III Domingo del Tiempo Ordinario, Ciclo C.

San Lucas 1-1-4; 4, 14-21: Toda la sinagoga tenía los ojos fijos en él

Autor: Padre Guillermo Juan Morado

 

 

Jesús se presenta en la sinagoga de Nazaret como el Evangelio de Dios: “Hoy se cumple esta Escritura que acabáis de oír” (Lc 4,21); se cumple
la profecía que anunciaba la llegada del Señor para librar al pueblo de sus aflicciones. Jesús es el Ungido por el Espíritu Santo para
evangelizar a los pobres, para anunciar la redención, para devolver la vista, para liberar a los oprimidos.

La palabra “evangelio” la empleaban los emperadores romanos, que se consideraban salvadores del mundo. Las proclamas que procedían del
emperador se llamaban “evangelios”, mensajes de salvación que transformaban el mundo hacia el bien. Con Jesús acontece realmente lo
que los emperadores, en vano, pretendían. Con Él Dios – el Dios verdadero – se hace presente en el mundo para salvarlo y transformarlo: “No son los emperadores los que pueden salvar al mundo, sino Dios” (Benedicto XVI).

Mediante las palabras y los hechos, Jesús hace presente al Padre entre los hombres. Con frecuencia, nuestras palabras y nuestros hechos se
sitúan en coordenadas diferentes. Podemos decir una cosa y hacer otra, porque nuestra coherencia no es perfecta. En Jesús no encontramos esta
ruptura, esta disociación. En Él hay plena unidad, plena identidad, entre el decir, el actuar y el ser. Jesús habla las palabras de Dios y
obra las acciones de Dios porque Él es Dios, el Hijo de Dios hecho hombre.

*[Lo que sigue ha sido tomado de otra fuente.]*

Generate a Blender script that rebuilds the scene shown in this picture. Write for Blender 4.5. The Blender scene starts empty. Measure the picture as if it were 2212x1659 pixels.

Jesús no es simplemente un mensajero que se hace portador de una noticia que viene de otro. Él es, en persona, el mensajero y el
mensaje, el Maestro y la enseñanza; la Buena Noticia que irrumpe en el mundo y en nuestra vida para renovarlos, para salvarlos. Así fue
anunciado su nacimiento por el ángel a los pastores: “Mirad que vengo a anunciaros una gran alegría, que lo será para todo el pueblo: hoy os
ha nacido, en la ciudad de David, el Salvador, que es el Cristo, el Señor” (Lc 210-11).

Aprender su doctrina es conocerlo a Él, contemplarlo a Él. “Toda la sinagoga tenía los ojos fijos en Él”, anota San Lucas (4,20). Ésta
debe ser también nuestra actitud: fijar los ojos en Jesús. Para aceptar ese anuncio de alegría, para abrirnos a la realidad de
Jesucristo, necesitamos mirarlo y así maravillarnos de su compasión.
Mirarlo mientras proclama: “Bienaventurados los pobres, porque vuestro es el Reino de Dios” (Lc 6,20). Sorprendernos de cómo acoge a los más
pequeños: “El que reciba a este niño en mi nombre, a mí me recibe” (Lc 9,48). Alegrarnos de su oferta de misericordia cuando dice: “habrá en
el cielo más alegría por un pecador que se convierta que por noventa y nueve justos que no tienen necesidad de conversión” (Lc 15,7).

Los que se saben pobres y necesitados, los que ansían la salvación, el sentido para sus vidas y la esperanza, son los mejor dispuestos para
fijar sus ojos en Jesús. Sólo la suficiencia desdeñosa, el desprecio o la ligereza de empeñarse en vivir sin fundamento cierran el corazón de
los hombres al Evangelio. Con la ayuda de la gracia, esa mirada puesta en Cristo nos llevará a creer, a creer con mayor hondura, sin dejarnos
cegar “por el dios de este mundo” para ver “resplandecer el Evangelio de la gloria de Cristo” (2 Cor 4,4).

El modelo insuperable de contemplación de Cristo lo encontramos en María: “su mirada, siempre llena de adoración y asombro, no se
apartará jamás de Él” (Juan Pablo II).